Records for this exercise:
——————————

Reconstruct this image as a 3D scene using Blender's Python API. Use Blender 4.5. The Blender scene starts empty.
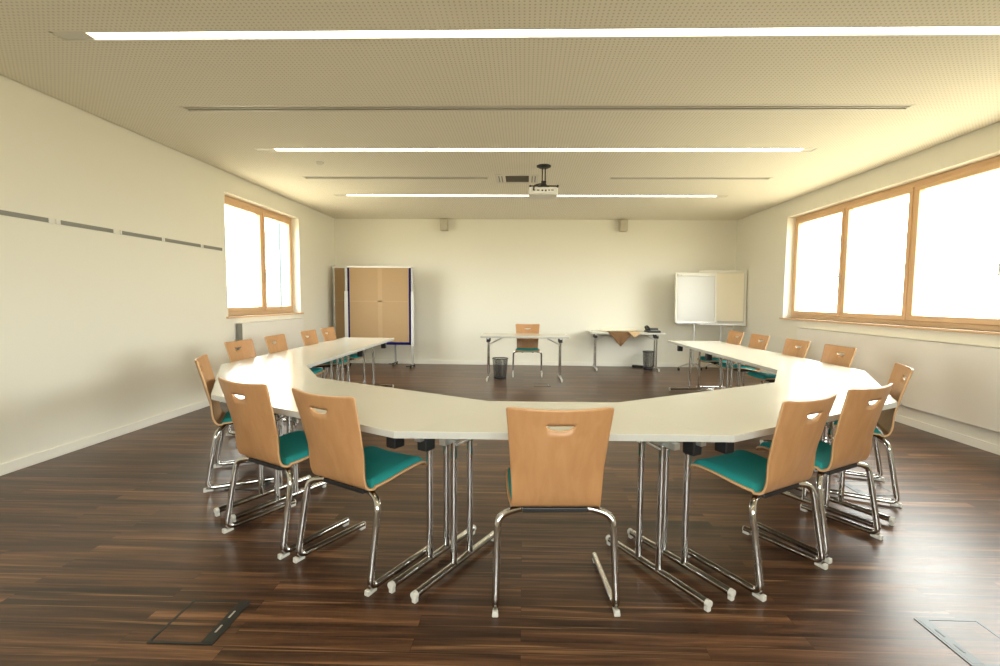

——————————

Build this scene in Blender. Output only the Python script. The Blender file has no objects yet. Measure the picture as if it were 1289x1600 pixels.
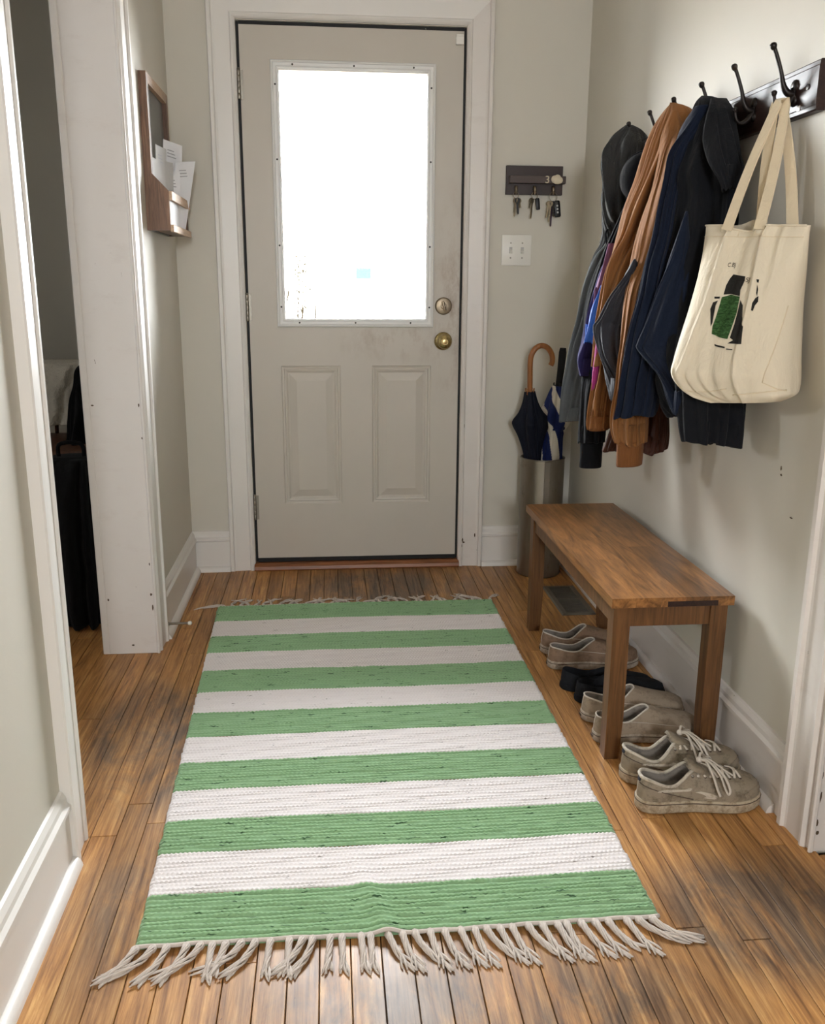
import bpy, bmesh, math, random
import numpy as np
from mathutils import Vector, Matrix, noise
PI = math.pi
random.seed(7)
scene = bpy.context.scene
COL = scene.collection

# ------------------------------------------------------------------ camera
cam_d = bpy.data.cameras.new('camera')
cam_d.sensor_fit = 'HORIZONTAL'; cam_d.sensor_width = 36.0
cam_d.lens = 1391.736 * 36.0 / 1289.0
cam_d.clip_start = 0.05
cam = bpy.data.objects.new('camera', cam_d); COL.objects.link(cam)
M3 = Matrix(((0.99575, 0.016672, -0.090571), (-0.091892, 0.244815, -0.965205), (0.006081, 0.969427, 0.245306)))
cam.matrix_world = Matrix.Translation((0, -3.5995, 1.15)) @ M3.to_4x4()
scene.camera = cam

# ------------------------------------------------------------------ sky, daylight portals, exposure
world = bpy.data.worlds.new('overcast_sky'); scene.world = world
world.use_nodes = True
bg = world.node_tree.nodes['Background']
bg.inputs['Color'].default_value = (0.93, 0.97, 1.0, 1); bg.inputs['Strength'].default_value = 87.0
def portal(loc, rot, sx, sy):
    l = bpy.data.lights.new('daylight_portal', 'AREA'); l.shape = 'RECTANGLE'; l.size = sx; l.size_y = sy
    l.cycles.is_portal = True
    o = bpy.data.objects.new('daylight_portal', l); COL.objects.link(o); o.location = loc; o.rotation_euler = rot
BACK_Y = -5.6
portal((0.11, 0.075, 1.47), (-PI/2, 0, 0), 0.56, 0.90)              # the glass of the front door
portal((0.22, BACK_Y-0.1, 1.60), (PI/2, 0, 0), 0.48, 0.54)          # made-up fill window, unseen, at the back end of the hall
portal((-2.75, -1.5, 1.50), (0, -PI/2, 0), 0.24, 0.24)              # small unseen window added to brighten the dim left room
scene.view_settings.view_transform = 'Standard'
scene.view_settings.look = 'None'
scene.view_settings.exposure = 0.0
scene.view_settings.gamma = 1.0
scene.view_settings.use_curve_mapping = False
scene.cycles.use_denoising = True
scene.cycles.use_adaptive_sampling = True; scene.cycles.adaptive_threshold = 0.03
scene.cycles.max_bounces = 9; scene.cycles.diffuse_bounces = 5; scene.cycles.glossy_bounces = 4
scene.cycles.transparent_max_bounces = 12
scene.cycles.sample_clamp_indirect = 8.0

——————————

Given exercise: Make an exact copy of the lines from the one that contains "Build this scene" through the one that contains "COL = scene.collection", both included, and no other lines. Pictures are skipped.

Task output:
Build this scene in Blender. Output only the Python script. The Blender file has no objects yet. Measure the picture as if it were 1289x1600 pixels.
import bpy, bmesh, math, random
import numpy as np
from mathutils import Vector, Matrix, noise
PI = math.pi
random.seed(7)
scene = bpy.context.scene
COL = scene.collection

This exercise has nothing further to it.